The web has come a long way since Tim Berners-Lee uploaded the first HTML page in 1991. After decades of static pages filled with one-way content, we’re finally starting to see the benefits and possibilities of a distributed social web.

It feels like there is some sort of creative revolution that has been taking place these last ten years. People are writing blogs, uploading film clips on YouTube, sharing music on SoundCloud and connecting on various social media. And all of this is made on a global scale.

It’s hard to believe that 99 percent of these things were simply not there at all a decade ago. The web is a unique and revolutionary platform for sharing and communication, bringing together the earlier platforms such as radio, television and telephone. Al Gore spoke at SXSW in Austin about the enormous possibilities of internet and I think its importance just cannot be stated enough.

My first cellphone was large as a brick and could only be used as a telephone (doh). Today most people run around with a device in their pocket equipped with more processing power than the computers which placed Armstrong on the moon. That same device is also a portable music player, digital camera, video recorder, web browser, communication device, game station, compass, map, GPS and much more. Some decades ago such a device was considered science fiction.

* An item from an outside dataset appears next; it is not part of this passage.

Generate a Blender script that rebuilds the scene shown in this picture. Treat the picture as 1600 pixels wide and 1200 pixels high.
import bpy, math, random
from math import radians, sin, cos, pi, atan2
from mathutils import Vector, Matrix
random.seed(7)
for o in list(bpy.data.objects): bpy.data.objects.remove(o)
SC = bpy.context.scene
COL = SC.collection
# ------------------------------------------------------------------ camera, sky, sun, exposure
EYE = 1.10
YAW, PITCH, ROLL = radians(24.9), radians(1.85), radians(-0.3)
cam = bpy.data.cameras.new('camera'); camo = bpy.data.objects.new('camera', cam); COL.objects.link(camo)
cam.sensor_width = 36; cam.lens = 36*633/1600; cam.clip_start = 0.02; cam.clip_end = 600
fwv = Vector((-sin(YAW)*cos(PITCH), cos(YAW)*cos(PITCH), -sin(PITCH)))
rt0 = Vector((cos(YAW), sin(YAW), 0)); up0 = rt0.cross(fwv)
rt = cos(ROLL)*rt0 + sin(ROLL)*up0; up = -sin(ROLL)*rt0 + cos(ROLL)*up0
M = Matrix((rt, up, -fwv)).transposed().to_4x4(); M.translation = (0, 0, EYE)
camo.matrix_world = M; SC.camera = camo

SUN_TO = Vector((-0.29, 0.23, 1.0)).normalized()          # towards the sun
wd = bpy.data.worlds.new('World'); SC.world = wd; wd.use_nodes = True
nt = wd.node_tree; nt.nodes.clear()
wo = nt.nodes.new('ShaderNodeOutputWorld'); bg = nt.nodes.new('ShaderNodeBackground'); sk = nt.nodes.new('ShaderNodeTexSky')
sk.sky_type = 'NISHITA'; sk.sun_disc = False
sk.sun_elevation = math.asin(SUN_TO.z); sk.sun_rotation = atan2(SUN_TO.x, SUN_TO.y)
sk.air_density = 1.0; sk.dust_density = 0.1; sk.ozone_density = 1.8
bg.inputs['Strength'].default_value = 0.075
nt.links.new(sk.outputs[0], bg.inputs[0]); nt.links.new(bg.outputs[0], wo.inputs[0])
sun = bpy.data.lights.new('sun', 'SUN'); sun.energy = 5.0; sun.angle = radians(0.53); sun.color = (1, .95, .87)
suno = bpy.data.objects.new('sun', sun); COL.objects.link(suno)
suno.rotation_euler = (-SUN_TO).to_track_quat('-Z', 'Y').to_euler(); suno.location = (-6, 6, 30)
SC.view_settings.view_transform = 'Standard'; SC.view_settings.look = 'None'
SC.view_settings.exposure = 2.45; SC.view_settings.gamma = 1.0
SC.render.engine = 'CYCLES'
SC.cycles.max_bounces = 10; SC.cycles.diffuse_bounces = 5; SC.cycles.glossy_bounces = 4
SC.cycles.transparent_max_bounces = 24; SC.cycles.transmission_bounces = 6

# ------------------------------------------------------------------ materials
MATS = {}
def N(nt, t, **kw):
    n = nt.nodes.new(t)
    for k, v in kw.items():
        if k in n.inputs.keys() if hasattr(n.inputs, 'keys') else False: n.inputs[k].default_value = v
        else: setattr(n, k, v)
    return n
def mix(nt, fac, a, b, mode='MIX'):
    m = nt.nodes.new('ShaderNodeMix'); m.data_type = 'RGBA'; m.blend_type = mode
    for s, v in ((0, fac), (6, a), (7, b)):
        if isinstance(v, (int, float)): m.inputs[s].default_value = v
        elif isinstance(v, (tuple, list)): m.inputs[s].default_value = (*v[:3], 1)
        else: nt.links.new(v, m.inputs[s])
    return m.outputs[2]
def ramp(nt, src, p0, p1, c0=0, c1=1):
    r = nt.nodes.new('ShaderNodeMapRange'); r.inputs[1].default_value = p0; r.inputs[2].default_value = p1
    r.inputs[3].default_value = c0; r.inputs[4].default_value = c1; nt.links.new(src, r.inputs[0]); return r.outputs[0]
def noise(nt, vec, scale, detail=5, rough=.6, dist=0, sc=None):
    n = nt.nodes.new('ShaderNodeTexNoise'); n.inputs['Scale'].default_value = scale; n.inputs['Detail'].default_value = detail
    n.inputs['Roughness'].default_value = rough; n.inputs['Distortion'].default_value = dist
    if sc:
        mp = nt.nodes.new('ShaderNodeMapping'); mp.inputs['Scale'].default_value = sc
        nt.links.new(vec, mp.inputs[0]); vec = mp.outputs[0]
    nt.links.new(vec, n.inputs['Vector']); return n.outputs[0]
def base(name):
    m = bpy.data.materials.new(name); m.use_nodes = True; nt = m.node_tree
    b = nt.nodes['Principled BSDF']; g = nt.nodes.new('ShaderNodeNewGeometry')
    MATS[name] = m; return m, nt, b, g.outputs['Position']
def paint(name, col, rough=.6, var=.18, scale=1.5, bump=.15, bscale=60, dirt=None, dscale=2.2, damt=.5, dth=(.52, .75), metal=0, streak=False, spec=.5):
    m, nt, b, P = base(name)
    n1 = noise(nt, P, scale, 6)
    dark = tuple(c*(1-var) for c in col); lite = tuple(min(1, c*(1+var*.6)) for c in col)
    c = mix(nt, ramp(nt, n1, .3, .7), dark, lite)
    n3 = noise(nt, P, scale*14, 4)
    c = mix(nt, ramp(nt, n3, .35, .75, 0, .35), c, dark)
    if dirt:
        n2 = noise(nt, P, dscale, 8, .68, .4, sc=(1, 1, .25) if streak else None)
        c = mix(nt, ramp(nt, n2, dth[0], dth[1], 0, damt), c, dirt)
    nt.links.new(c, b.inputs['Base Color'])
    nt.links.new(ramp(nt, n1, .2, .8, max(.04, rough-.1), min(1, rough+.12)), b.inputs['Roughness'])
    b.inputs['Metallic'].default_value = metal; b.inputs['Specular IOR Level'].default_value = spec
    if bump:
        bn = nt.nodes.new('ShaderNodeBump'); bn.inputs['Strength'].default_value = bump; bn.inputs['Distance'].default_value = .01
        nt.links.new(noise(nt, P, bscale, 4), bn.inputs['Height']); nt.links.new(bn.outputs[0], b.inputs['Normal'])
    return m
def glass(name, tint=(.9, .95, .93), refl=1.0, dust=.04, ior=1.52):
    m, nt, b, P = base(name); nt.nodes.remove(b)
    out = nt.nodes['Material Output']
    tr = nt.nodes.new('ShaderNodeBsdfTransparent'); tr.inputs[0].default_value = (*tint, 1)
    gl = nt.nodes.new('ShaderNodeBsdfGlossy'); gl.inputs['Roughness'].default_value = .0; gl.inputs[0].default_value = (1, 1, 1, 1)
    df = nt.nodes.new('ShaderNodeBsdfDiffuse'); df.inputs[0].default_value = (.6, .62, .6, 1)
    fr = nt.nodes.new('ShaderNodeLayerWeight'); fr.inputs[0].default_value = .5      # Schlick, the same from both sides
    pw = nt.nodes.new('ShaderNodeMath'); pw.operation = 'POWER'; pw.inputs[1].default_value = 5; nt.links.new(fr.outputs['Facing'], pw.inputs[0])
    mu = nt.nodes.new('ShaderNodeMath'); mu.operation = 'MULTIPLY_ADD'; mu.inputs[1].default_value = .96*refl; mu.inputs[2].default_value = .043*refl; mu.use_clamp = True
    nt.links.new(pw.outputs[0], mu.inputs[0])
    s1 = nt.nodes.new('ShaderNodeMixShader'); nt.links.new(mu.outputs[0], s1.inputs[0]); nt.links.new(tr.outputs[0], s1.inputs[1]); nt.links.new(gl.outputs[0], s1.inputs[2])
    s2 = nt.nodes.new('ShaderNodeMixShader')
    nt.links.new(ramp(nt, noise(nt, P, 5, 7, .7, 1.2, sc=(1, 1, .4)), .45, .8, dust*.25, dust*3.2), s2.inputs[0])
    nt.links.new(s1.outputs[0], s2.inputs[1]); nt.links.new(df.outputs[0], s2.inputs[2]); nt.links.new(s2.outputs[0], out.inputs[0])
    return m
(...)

It’s no wonder that Encyclopedia Britannia recently announced that they will stop publishing their printed edition. A publication that has been proudly present on the book shelves since 1768, the oldest encyclopedia in the English-speaking world.

The iPad and similar devices slightly shifted user focus from creator to consumer, due to lack of a mouse, precision marking, good keyboard and so on. But I hope it won’t make a difference in the long run and that the creative process is here to stay. I guess that people will simply express themselves in different ways.